Keeping Thongchai under lock and key has proven difficult in the past though. Won’t he simply run away from the army barracks at the weekends and back to his combative chickens? Dharmajiva laughs heartily. “He can’t run away from there mate, they’ll f—king kill him!”
“Troublemakers get special attention. I am waiting for that to happen, it will be early next year, but it will straighten him out. His motivation right now is that he’s in debt and his wife’s family are pissed off with him doing nothing. He eats, sleeps, borrows money and goes chicken-gambling and they’ve had enough of it. He had a good nine or ten month run of that before they kicked him out. So he’s kind of been forced back into fighting. But I think he’s going to be good, once he is back in the swing of things.”
Thongchai’s venture into kickboxing got off to a wobbly start with a decision loss in China, his first fight under kickboxing rules, but later this month he will make his GLORY debut when he faces America’s Casey Greene (5-6, 2 KO’s) at GLORY 34 DENVER. Dharmajiva is too honest to blithely predict certain victory for his talented but wayward star, at least in this fight. But he sees unlimited potential for Thongchai if he can only be made to apply himself.
“He’s very good but he’s going to need time to adjust to kickboxing rules over Muay Thai rules. He has got more potential than Sittichai, honestly. He fought higher level Muay Thai than Sittichai, won belts at Lumpini against guys who were 25 year old superstars, in their prime,” he says.

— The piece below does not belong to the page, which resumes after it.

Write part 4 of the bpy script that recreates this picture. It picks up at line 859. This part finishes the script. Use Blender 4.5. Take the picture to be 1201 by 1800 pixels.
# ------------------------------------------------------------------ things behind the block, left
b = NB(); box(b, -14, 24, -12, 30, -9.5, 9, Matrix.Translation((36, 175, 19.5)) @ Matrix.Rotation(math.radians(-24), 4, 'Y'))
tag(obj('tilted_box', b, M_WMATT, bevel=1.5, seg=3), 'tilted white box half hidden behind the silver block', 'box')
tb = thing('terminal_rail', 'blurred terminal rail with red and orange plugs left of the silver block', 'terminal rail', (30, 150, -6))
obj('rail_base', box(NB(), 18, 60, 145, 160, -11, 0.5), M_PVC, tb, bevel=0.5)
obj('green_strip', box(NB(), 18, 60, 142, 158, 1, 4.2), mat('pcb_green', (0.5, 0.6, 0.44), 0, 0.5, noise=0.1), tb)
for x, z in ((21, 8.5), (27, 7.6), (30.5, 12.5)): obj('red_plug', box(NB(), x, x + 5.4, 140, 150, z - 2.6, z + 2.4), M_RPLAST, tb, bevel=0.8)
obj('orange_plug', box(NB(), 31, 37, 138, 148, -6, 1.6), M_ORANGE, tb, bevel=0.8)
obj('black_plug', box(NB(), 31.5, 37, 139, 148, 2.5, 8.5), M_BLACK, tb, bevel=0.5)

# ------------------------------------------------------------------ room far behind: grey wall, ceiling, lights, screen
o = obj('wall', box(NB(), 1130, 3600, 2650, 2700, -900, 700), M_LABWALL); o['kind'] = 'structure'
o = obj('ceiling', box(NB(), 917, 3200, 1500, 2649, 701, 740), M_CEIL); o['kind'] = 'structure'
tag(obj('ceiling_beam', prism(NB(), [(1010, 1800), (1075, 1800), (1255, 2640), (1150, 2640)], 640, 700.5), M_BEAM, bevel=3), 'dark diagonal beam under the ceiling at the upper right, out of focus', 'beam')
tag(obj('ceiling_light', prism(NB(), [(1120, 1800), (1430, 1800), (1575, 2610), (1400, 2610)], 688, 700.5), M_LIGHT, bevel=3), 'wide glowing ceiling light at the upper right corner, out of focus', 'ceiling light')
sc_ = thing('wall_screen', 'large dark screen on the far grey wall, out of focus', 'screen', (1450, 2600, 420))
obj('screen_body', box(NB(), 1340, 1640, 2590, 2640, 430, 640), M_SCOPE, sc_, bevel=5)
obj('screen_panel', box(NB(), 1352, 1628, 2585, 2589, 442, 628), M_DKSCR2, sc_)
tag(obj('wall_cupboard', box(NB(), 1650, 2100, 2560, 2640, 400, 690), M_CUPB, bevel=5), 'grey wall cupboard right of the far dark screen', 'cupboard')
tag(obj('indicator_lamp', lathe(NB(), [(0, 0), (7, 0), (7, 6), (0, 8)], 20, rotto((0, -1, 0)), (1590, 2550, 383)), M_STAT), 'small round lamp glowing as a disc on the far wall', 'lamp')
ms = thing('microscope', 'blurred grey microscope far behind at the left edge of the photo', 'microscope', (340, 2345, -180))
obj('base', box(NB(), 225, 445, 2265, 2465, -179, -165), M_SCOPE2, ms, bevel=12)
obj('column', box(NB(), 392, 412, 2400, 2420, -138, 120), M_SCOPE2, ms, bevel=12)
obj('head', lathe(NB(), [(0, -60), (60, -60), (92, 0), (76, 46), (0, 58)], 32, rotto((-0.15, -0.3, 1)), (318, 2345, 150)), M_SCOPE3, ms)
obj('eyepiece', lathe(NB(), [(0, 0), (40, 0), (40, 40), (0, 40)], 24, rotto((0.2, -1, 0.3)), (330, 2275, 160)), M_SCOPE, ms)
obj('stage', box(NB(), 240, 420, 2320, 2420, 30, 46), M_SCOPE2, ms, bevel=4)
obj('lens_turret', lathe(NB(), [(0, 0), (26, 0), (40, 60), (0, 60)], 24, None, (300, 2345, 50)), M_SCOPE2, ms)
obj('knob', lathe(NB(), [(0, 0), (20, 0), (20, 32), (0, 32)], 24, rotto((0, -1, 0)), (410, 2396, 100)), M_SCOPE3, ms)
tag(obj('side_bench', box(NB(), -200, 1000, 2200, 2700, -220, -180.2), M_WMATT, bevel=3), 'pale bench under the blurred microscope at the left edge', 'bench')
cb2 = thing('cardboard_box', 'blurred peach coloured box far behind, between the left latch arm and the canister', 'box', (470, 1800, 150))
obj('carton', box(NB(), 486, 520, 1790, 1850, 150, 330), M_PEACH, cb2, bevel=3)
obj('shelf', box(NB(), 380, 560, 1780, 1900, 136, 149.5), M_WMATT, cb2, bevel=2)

“He’s got charisma, people like to watch him. He’s nasty, he’s smiling at people while he’s beating them. He’s not nice like Sittichai, he’s nasty. He likes to hurt people. That’s just his nature, he’s nasty. He is always looking to finish by knockout. He’s not scared of anything or anyone. The problem is himself. If he had even half of Sittichai’s work ethic he would be unstoppable.”
So does Dharmajiva think victory is likely for Thongchai in this fight with Greene? “Honestly, there’s still a lot of work to do in having him adjust to the kickboxing style, he’s still very Muay Thai. But he has worked hard in this camp and he is a very dangerous guy so yeah, for sure he’s going out there to win. And not only win, knock him out, hurt him.”
GLORY 34 DENVER takes place Friday, October 21 at the 1st Bank Center in Broomfield, Denver, Colorado. Thongchai’s fight with Greene takes place on the SUPERFIGHT SERIES section of the card, which airs live and exclusively worldwide on UFC FIGHT PASS. In the SUPERFIGHT SERIES headliner, welterweight champion Nieky ‘The Natural’ Holzken rematches bitter rival Murthel ‘The Predator’ Groenhart in what will be their trilogy match.